[Given task] Write out each line exactly as it stands, please.

[Data provided]

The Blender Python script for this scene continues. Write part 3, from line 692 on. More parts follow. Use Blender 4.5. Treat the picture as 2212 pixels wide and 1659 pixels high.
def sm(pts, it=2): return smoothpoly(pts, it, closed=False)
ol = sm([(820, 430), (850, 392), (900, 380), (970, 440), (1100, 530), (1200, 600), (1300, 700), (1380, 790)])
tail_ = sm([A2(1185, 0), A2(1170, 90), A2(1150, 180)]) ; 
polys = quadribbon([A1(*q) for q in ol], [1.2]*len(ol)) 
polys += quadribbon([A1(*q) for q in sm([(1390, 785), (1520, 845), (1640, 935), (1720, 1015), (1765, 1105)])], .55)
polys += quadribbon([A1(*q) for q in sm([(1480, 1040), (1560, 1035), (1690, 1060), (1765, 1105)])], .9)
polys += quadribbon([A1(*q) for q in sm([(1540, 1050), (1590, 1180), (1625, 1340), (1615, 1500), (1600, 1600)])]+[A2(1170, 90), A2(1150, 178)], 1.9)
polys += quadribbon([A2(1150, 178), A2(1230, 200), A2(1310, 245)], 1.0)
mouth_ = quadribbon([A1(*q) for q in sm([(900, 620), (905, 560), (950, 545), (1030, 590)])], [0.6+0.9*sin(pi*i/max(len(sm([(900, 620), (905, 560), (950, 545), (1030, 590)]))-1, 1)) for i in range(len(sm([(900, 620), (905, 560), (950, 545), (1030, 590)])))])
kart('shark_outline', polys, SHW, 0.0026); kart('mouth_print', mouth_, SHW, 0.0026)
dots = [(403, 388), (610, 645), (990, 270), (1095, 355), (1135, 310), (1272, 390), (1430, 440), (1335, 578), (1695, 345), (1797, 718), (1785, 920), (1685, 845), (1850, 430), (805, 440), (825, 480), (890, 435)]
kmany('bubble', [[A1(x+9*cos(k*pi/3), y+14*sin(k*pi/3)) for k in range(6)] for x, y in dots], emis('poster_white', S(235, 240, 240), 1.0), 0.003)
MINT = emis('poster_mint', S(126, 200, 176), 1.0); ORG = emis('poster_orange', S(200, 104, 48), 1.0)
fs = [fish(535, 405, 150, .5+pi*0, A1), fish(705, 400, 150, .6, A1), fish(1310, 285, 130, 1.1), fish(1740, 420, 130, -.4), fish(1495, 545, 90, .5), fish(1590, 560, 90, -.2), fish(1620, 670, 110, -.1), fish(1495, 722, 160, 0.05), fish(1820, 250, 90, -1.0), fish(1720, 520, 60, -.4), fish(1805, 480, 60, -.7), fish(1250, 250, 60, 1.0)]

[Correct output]
The Blender Python script for this scene continues. Write part 3, from line 692 on. More parts follow. Use Blender 4.5. Treat the picture as 2212 pixels wide and 1659 pixels high.
def sm(pts, it=2): return smoothpoly(pts, it, closed=False)
ol = sm([(820, 430), (850, 392), (900, 380), (970, 440), (1100, 530), (1200, 600), (1300, 700), (1380, 790)])
tail_ = sm([A2(1185, 0), A2(1170, 90), A2(1150, 180)]) ; 
polys = quadribbon([A1(*q) for q in ol], [1.2]*len(ol)) 
polys += quadribbon([A1(*q) for q in sm([(1390, 785), (1520, 845), (1640, 935), (1720, 1015), (1765, 1105)])], .55)
polys += quadribbon([A1(*q) for q in sm([(1480, 1040), (1560, 1035), (1690, 1060), (1765, 1105)])], .9)
polys += quadribbon([A1(*q) for q in sm([(1540, 1050), (1590, 1180), (1625, 1340), (1615, 1500), (1600, 1600)])]+[A2(1170, 90), A2(1150, 178)], 1.9)
polys += quadribbon([A2(1150, 178), A2(1230, 200), A2(1310, 245)], 1.0)
mouth_ = quadribbon([A1(*q) for q in sm([(900, 620), (905, 560), (950, 545), (1030, 590)])], [0.6+0.9*sin(pi*i/max(len(sm([(900, 620), (905, 560), (950, 545), (1030, 590)]))-1, 1)) for i in range(len(sm([(900, 620), (905, 560), (950, 545), (1030, 590)])))])
kart('shark_outline', polys, SHW, 0.0026); kart('mouth_print', mouth_, SHW, 0.0026)
dots = [(403, 388), (610, 645), (990, 270), (1095, 355), (1135, 310), (1272, 390), (1430, 440), (1335, 578), (1695, 345), (1797, 718), (1785, 920), (1685, 845), (1850, 430), (805, 440), (825, 480), (890, 435)]
kmany('bubble', [[A1(x+9*cos(k*pi/3), y+14*sin(k*pi/3)) for k in range(6)] for x, y in dots], emis('poster_white', S(235, 240, 240), 1.0), 0.003)
MINT = emis('poster_mint', S(126, 200, 176), 1.0); ORG = emis('poster_orange', S(200, 104, 48), 1.0)
fs = [fish(535, 405, 150, .5+pi*0, A1), fish(705, 400, 150, .6, A1), fish(1310, 285, 130, 1.1), fish(1740, 420, 130, -.4), fish(1495, 545, 90, .5), fish(1590, 560, 90, -.2), fish(1620, 670, 110, -.1), fish(1495, 722, 160, 0.05), fish(1820, 250, 90, -1.0), fish(1720, 520, 60, -.4), fish(1805, 480, 60, -.7), fish(1250, 250, 60, 1.0)]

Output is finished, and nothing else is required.